WHAT YOU WILL DO
Quote all of the data exactly as given. Skip every picture it contains.

※ ※ ※

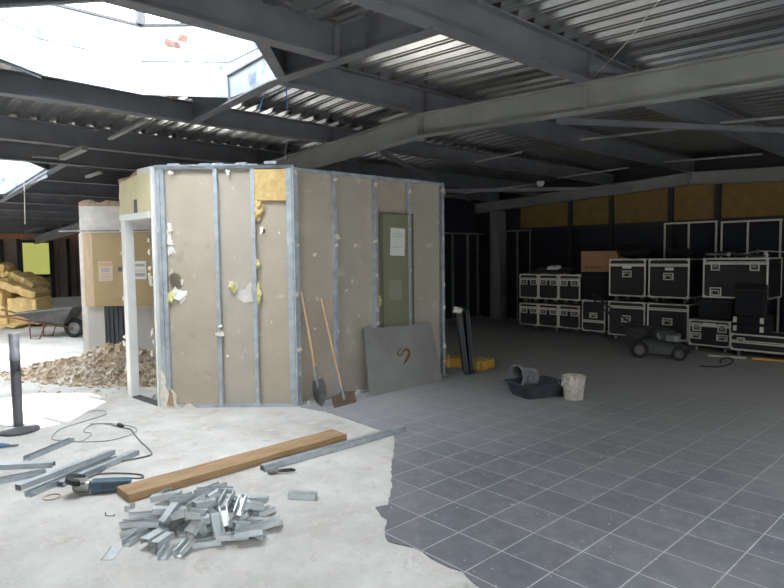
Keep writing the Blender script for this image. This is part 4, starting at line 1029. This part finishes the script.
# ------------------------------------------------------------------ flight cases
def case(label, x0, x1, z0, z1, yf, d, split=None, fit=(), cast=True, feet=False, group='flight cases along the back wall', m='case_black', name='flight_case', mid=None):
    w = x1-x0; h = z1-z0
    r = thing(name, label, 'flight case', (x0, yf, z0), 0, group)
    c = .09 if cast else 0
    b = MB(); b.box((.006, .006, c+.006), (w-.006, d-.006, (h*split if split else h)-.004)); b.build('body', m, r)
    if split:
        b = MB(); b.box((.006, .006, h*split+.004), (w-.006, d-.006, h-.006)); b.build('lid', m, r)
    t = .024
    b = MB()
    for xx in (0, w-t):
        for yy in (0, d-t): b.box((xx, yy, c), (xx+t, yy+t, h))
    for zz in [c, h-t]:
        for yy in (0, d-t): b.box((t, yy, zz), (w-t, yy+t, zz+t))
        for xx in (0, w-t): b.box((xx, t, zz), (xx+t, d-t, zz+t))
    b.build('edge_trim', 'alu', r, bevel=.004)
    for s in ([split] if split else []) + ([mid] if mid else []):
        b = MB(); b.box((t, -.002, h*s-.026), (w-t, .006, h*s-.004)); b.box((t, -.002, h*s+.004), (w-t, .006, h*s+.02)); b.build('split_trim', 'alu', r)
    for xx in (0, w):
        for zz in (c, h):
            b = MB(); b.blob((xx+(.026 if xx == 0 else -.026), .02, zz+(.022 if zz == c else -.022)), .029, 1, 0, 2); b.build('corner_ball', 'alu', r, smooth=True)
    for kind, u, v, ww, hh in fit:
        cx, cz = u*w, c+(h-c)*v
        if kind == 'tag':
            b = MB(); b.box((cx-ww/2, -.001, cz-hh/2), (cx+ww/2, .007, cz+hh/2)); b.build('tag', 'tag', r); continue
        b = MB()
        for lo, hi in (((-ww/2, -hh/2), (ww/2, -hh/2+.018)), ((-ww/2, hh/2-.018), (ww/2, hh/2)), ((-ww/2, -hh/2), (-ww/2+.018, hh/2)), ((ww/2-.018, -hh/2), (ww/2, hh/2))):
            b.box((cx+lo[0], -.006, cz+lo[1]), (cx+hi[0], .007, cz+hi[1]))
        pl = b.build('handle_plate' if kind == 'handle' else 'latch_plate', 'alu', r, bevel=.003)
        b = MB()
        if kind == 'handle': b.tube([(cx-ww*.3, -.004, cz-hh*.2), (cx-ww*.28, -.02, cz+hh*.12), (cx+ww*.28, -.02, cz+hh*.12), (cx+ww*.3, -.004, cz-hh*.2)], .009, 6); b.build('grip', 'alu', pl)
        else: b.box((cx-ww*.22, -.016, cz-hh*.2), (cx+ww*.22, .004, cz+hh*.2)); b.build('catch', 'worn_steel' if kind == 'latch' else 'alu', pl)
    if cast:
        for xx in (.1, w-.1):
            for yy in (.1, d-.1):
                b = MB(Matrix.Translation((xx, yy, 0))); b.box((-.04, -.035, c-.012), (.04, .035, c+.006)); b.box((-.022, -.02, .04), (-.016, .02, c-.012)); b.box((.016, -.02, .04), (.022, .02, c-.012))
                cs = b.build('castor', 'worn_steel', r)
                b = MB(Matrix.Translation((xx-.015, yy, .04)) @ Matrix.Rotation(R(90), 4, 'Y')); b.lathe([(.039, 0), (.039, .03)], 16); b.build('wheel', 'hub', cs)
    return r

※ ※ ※

ANSWER BELOW
Keep writing the Blender script for this image. This is part 4, starting at line 1029. This part finishes the script.
# ------------------------------------------------------------------ flight cases
def case(label, x0, x1, z0, z1, yf, d, split=None, fit=(), cast=True, feet=False, group='flight cases along the back wall', m='case_black', name='flight_case', mid=None):
    w = x1-x0; h = z1-z0
    r = thing(name, label, 'flight case', (x0, yf, z0), 0, group)
    c = .09 if cast else 0
    b = MB(); b.box((.006, .006, c+.006), (w-.006, d-.006, (h*split if split else h)-.004)); b.build('body', m, r)
    if split:
        b = MB(); b.box((.006, .006, h*split+.004), (w-.006, d-.006, h-.006)); b.build('lid', m, r)
    t = .024
    b = MB()
    for xx in (0, w-t):
        for yy in (0, d-t): b.box((xx, yy, c), (xx+t, yy+t, h))
    for zz in [c, h-t]:
        for yy in (0, d-t): b.box((t, yy, zz), (w-t, yy+t, zz+t))
        for xx in (0, w-t): b.box((xx, t, zz), (xx+t, d-t, zz+t))
    b.build('edge_trim', 'alu', r, bevel=.004)
    for s in ([split] if split else []) + ([mid] if mid else []):
        b = MB(); b.box((t, -.002, h*s-.026), (w-t, .006, h*s-.004)); b.box((t, -.002, h*s+.004), (w-t, .006, h*s+.02)); b.build('split_trim', 'alu', r)
    for xx in (0, w):
        for zz in (c, h):
            b = MB(); b.blob((xx+(.026 if xx == 0 else -.026), .02, zz+(.022 if zz == c else -.022)), .029, 1, 0, 2); b.build('corner_ball', 'alu', r, smooth=True)
    for kind, u, v, ww, hh in fit:
        cx, cz = u*w, c+(h-c)*v
        if kind == 'tag':
            b = MB(); b.box((cx-ww/2, -.001, cz-hh/2), (cx+ww/2, .007, cz+hh/2)); b.build('tag', 'tag', r); continue
        b = MB()
        for lo, hi in (((-ww/2, -hh/2), (ww/2, -hh/2+.018)), ((-ww/2, hh/2-.018), (ww/2, hh/2)), ((-ww/2, -hh/2), (-ww/2+.018, hh/2)), ((ww/2-.018, -hh/2), (ww/2, hh/2))):
            b.box((cx+lo[0], -.006, cz+lo[1]), (cx+hi[0], .007, cz+hi[1]))
        pl = b.build('handle_plate' if kind == 'handle' else 'latch_plate', 'alu', r, bevel=.003)
        b = MB()
        if kind == 'handle': b.tube([(cx-ww*.3, -.004, cz-hh*.2), (cx-ww*.28, -.02, cz+hh*.12), (cx+ww*.28, -.02, cz+hh*.12), (cx+ww*.3, -.004, cz-hh*.2)], .009, 6); b.build('grip', 'alu', pl)
        else: b.box((cx-ww*.22, -.016, cz-hh*.2), (cx+ww*.22, .004, cz+hh*.2)); b.build('catch', 'worn_steel' if kind == 'latch' else 'alu', pl)
    if cast:
        for xx in (.1, w-.1):
            for yy in (.1, d-.1):
                b = MB(Matrix.Translation((xx, yy, 0))); b.box((-.04, -.035, c-.012), (.04, .035, c+.006)); b.box((-.022, -.02, .04), (-.016, .02, c-.012)); b.box((.016, -.02, .04), (.022, .02, c-.012))
                cs = b.build('castor', 'worn_steel', r)
                b = MB(Matrix.Translation((xx-.015, yy, .04)) @ Matrix.Rotation(R(90), 4, 'Y')); b.lathe([(.039, 0), (.039, .03)], 16); b.build('wheel', 'hub', cs)
    return r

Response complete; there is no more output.